Scarlett O’Hara a seize ans, et n’aime rien plus que profiter de sa jeunesse. De bals en pique-nique, elle fait virevolter les rubans de sa robe de soie verte et se complaît entourée de sa cour d’admirateurs passionnés. Rien de plus normal pour la fille d’un riche propriétaire du Sud, et qu’on ne vienne pas l’ennuyer avec la guerre de sécession qui gronde! Mais lorsqu’elle apprend qu’Ashley Wilkes, qu’elle aime depuis des années, va épouser Melanie Hamilton, le choc est rude. Peu importe: elle est persuadée qu’Ashley l’aime. Par dépit autant que par vengeance, elle épouse Charles Hamilton, le frère de Melanie, qui la laisse veuve deux mois plus tard. Coincée dans la maison de sa belle-soeur, elle se morfond à porter le deuil d’un mari qu’elle n’aimait pas et à attendre le retour d’Ashley, parti au front, pour le reconquérir. C’est là qu’elle retrouve le capitaine Rhett Buttler, précédé par sa réputation de beau parleur et ses manières inconvenantes, mais qui voit clair dans le cœur et les intentions de Scarlett.
J’adore Scarlett O’Hara. Elle est superficielle, séductrice, têtue, capricieuse et pourtant extrêmement touchante. Au milieu de ces femmes qui doivent toujours être yeux baissés, douce, fragile, en quête des bras puissants d’un homme pour les soutenir, ne jamais rien manger… Scarlett est impulsive, veut s’amuser, épouser qui elle aime sans se soucier des convenances. Evidemment, c’est cette modernité de caractère qui fait tout le sel du personnage. Le couple qu’elle forme avec Rhett Buttler est très vite explosif et je ne m’en lasse pas. Je n’ai lu que le premier tome de ce roman-fleuve mais déjà, je m’attache beaucoup à ce personnage de femme rebelle, battante tout en restant ultra-féminine.
Le contexte de la guerre de sécession, qui a rendu cette histoire si connu, est lui aussi poignant. Honnêtement, j’ai lu en diagonale les chapitres qui décrivent l’avancée des armées. Mais comme nous nous trouvons du côté des vaincus, on nous décrit avant tout leur souffrance, leur peur, leur déchéance petit à petit, leur passage de hauts bourgeois dans l’opulence et l’insouciance à fugitifs, réfugiés, malades, sans même de quoi manger ni se nourrir. D’incendies qui ravagent des villes aux pillages par les soldats, rien n’est épargné. Au fur et à mesure, Scarlett devient véritablement la maitresse de ses terres, aussi fière et résistante qu’elle.

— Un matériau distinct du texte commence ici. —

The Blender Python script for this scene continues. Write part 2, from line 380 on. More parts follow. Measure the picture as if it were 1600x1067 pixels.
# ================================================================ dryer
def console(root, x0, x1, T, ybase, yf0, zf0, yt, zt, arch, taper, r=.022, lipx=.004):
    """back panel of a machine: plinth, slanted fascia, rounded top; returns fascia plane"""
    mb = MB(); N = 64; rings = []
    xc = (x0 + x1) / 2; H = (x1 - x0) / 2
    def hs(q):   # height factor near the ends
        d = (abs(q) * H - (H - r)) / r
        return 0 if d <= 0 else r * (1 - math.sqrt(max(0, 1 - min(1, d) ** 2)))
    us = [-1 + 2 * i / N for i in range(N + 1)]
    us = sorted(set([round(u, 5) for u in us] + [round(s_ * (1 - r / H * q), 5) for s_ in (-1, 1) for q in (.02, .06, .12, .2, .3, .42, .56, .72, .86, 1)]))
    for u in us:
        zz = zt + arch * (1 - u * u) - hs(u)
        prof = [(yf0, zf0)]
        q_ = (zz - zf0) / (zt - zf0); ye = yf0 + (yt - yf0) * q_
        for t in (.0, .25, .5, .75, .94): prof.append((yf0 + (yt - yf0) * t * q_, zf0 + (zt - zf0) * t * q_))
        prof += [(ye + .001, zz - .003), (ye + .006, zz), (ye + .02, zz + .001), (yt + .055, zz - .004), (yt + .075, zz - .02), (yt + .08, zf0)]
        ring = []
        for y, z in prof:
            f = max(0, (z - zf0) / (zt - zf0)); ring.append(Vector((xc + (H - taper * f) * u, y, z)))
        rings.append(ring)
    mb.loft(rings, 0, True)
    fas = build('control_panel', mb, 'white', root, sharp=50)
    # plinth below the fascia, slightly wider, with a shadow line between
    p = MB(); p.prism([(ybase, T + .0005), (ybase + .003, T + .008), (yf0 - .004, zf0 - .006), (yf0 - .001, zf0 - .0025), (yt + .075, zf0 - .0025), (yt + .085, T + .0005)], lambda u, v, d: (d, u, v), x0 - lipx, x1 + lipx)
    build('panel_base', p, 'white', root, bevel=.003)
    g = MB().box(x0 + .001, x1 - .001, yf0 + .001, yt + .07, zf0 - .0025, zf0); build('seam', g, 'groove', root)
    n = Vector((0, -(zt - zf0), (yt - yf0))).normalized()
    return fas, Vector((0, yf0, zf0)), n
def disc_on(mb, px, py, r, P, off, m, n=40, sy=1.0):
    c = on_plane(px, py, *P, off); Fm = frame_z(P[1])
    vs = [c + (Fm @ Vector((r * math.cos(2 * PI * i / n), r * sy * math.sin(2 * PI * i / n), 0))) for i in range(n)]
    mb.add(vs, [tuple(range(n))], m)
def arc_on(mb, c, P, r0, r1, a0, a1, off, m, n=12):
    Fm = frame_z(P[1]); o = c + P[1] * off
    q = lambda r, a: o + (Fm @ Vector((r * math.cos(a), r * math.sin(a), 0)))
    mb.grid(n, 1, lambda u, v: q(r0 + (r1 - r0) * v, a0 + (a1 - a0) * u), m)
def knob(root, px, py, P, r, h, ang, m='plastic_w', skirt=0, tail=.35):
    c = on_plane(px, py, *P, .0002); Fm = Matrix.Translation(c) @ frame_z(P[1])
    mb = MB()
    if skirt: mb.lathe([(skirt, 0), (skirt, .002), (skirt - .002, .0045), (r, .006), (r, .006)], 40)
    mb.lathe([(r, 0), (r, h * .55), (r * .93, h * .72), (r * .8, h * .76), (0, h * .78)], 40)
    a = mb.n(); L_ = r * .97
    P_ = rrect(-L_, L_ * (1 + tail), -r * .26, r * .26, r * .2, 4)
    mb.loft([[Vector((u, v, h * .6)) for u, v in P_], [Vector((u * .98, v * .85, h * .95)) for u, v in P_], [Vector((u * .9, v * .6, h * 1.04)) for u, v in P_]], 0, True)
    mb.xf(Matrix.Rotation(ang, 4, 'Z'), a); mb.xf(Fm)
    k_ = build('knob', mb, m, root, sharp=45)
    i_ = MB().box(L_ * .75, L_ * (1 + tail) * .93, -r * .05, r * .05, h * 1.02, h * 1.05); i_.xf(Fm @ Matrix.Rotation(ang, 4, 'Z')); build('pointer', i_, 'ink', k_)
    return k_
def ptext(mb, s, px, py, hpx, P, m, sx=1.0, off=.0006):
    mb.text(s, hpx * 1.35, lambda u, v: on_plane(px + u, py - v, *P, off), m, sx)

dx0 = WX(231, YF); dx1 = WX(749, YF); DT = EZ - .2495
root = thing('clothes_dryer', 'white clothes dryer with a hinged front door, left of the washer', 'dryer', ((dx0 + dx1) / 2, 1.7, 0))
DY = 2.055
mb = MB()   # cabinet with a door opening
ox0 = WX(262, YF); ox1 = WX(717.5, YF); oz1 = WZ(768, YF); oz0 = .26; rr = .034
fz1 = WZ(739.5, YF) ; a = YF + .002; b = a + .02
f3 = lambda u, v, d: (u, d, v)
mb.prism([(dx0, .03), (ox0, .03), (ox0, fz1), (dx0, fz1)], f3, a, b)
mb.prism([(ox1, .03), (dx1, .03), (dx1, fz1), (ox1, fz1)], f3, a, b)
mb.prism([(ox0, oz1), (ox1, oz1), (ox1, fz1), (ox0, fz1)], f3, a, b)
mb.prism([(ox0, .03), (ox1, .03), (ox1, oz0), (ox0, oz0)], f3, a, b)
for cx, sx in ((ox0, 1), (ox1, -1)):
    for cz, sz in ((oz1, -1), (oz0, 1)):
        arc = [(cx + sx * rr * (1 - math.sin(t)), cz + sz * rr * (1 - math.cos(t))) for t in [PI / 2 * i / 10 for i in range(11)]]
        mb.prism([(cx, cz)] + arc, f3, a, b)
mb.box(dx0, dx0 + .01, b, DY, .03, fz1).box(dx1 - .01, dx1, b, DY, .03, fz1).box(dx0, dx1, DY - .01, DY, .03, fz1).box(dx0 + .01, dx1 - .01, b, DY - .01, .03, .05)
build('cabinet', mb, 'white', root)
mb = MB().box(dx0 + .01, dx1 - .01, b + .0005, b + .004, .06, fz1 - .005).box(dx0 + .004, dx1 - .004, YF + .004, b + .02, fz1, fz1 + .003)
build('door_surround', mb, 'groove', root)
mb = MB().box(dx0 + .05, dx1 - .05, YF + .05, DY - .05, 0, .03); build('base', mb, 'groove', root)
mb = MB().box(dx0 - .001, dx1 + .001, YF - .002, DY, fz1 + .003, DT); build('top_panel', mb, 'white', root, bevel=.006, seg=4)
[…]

Jolie fresque historique, ce roman est aussi, par l’intermédiaire de Scarlett, une satire sociale qui a des accents féministes avant l’heure. Scarlett n’a rien des jolies poupées bien élevées qui l’entoure. Elle jette sur son époque et sur les relations homme-femme un regard à la fois désabusé et pourtant tendre, et se fait le reflet d’un moment charnière de l’histoire des Etats-Unis. En face d’elle, Melanie, la parfaite épouse pondérée et cultivée, pourrait faire figure de faire valoir, et pourtant il n’en est rien tant elle se révèle une amie forte et sincère. De la même manière, Rhett qui semble toujours si révoltant avec son accent antipatriotique cache pourtant bien son jeu et ses véritables intentions. Loin d’être une banale histoire d’amour triangulaire et contrariée, on joue là un drame sentimental qui touche juste.
La note de Mélu: un coup de coeur!
Un mot sur l’auteur: Margaret Mitchell (1900-1949) est une auteure américaine, lauréate du prix Pulitzer.